Given task :: Write out each line exactly as given. Leave the pictures out of your copy.

Dataset section ::
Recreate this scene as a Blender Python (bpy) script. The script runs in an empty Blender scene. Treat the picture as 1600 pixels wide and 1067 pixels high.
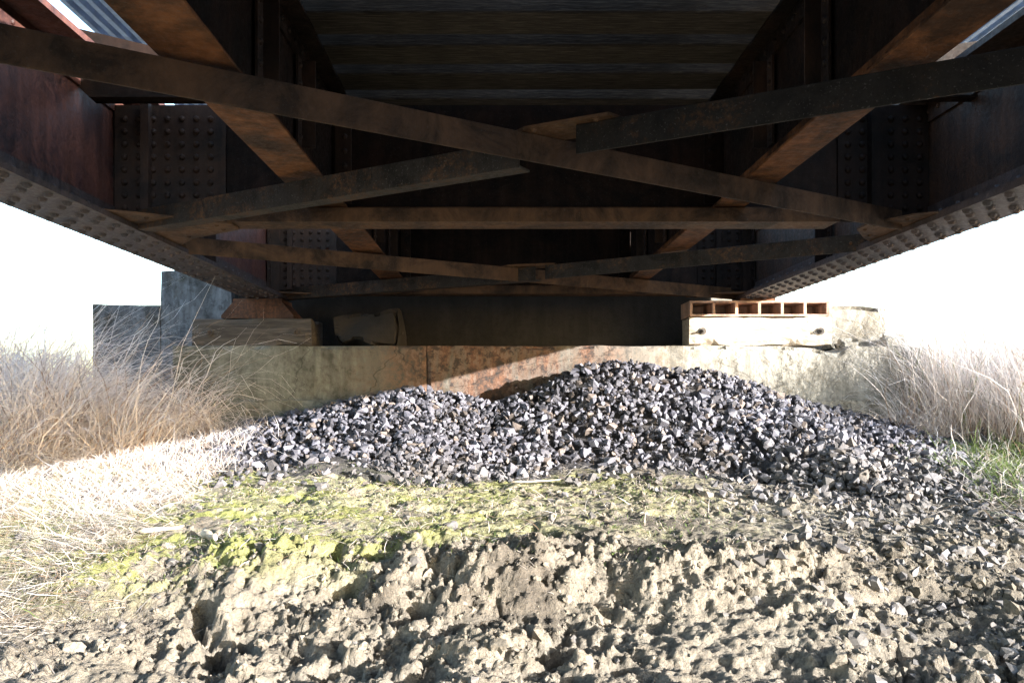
import bpy, bmesh, math, random
import numpy as np
from mathutils import Vector, Matrix
random.seed(7); rng=np.random.default_rng(11)
scene=bpy.context.scene
COL=scene.collection
# ---------------------------------------------------------------- noise
def _h(ix,iy,seed):
    h=(ix.astype(np.int64)*374761393+iy.astype(np.int64)*668265263+seed*974634777)&0xffffffff
    h=((h^(h>>13))*1274126177)&0xffffffff
    h=h^(h>>16)
    return (h&0xffffff)/float(0xffffff)
def vnoise(x,y,seed=0):
    ix=np.floor(x);iy=np.floor(y);fx=x-ix;fy=y-iy
    fx=fx*fx*(3-2*fx);fy=fy*fy*(3-2*fy)
    a=_h(ix,iy,seed);b=_h(ix+1,iy,seed);c=_h(ix,iy+1,seed);d=_h(ix+1,iy+1,seed)
    return (a*(1-fx)+b*fx)*(1-fy)+(c*(1-fx)+d*fx)*fy
def fbm(x,y,o=4,seed=0):
    s=0;a=.5;t=0
    for i in range(o):
        s=s+a*vnoise(x+i*17.3,y-i*9.1,seed+i);t+=a;a*=.5;x,y=(x*1.63+y*1.21),(y*1.63-x*1.21)
    return s/t
def worley(x,y,seed=0):
    ix=np.floor(x);iy=np.floor(y)
    f1=np.full(x.shape,9.);f2=np.full(x.shape,9.);r=np.zeros(x.shape)
    for dx in(-1,0,1):
        for dy in(-1,0,1):
            cx=ix+dx;cy=iy+dy
            px=cx+_h(cx,cy,seed);py=cy+_h(cx,cy,seed+5)
            d=np.hypot(px-x,py-y)
            m=d<f1
            f2=np.where(m,f1,np.minimum(f2,d));r=np.where(m,_h(cx,cy,seed+9),r);f1=np.where(m,d,f1)
    return f1,f2,r
def sst(x):
    x=np.clip(x,0,1);return x*x*(3-2*x)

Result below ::
Recreate this scene as a Blender Python (bpy) script. The script runs in an empty Blender scene. Treat the picture as 1600 pixels wide and 1067 pixels high.
import bpy, bmesh, math, random
import numpy as np
from mathutils import Vector, Matrix
random.seed(7); rng=np.random.default_rng(11)
scene=bpy.context.scene
COL=scene.collection
# ---------------------------------------------------------------- noise
def _h(ix,iy,seed):
    h=(ix.astype(np.int64)*374761393+iy.astype(np.int64)*668265263+seed*974634777)&0xffffffff
    h=((h^(h>>13))*1274126177)&0xffffffff
    h=h^(h>>16)
    return (h&0xffffff)/float(0xffffff)
def vnoise(x,y,seed=0):
    ix=np.floor(x);iy=np.floor(y);fx=x-ix;fy=y-iy
    fx=fx*fx*(3-2*fx);fy=fy*fy*(3-2*fy)
    a=_h(ix,iy,seed);b=_h(ix+1,iy,seed);c=_h(ix,iy+1,seed);d=_h(ix+1,iy+1,seed)
    return (a*(1-fx)+b*fx)*(1-fy)+(c*(1-fx)+d*fx)*fy
def fbm(x,y,o=4,seed=0):
    s=0;a=.5;t=0
    for i in range(o):
        s=s+a*vnoise(x+i*17.3,y-i*9.1,seed+i);t+=a;a*=.5;x,y=(x*1.63+y*1.21),(y*1.63-x*1.21)
    return s/t
def worley(x,y,seed=0):
    ix=np.floor(x);iy=np.floor(y)
    f1=np.full(x.shape,9.);f2=np.full(x.shape,9.);r=np.zeros(x.shape)
    for dx in(-1,0,1):
        for dy in(-1,0,1):
            cx=ix+dx;cy=iy+dy
            px=cx+_h(cx,cy,seed);py=cy+_h(cx,cy,seed+5)
            d=np.hypot(px-x,py-y)
            m=d<f1
            f2=np.where(m,f1,np.minimum(f2,d));r=np.where(m,_h(cx,cy,seed+9),r);f1=np.where(m,d,f1)
    return f1,f2,r
def sst(x):
    x=np.clip(x,0,1);return x*x*(3-2*x)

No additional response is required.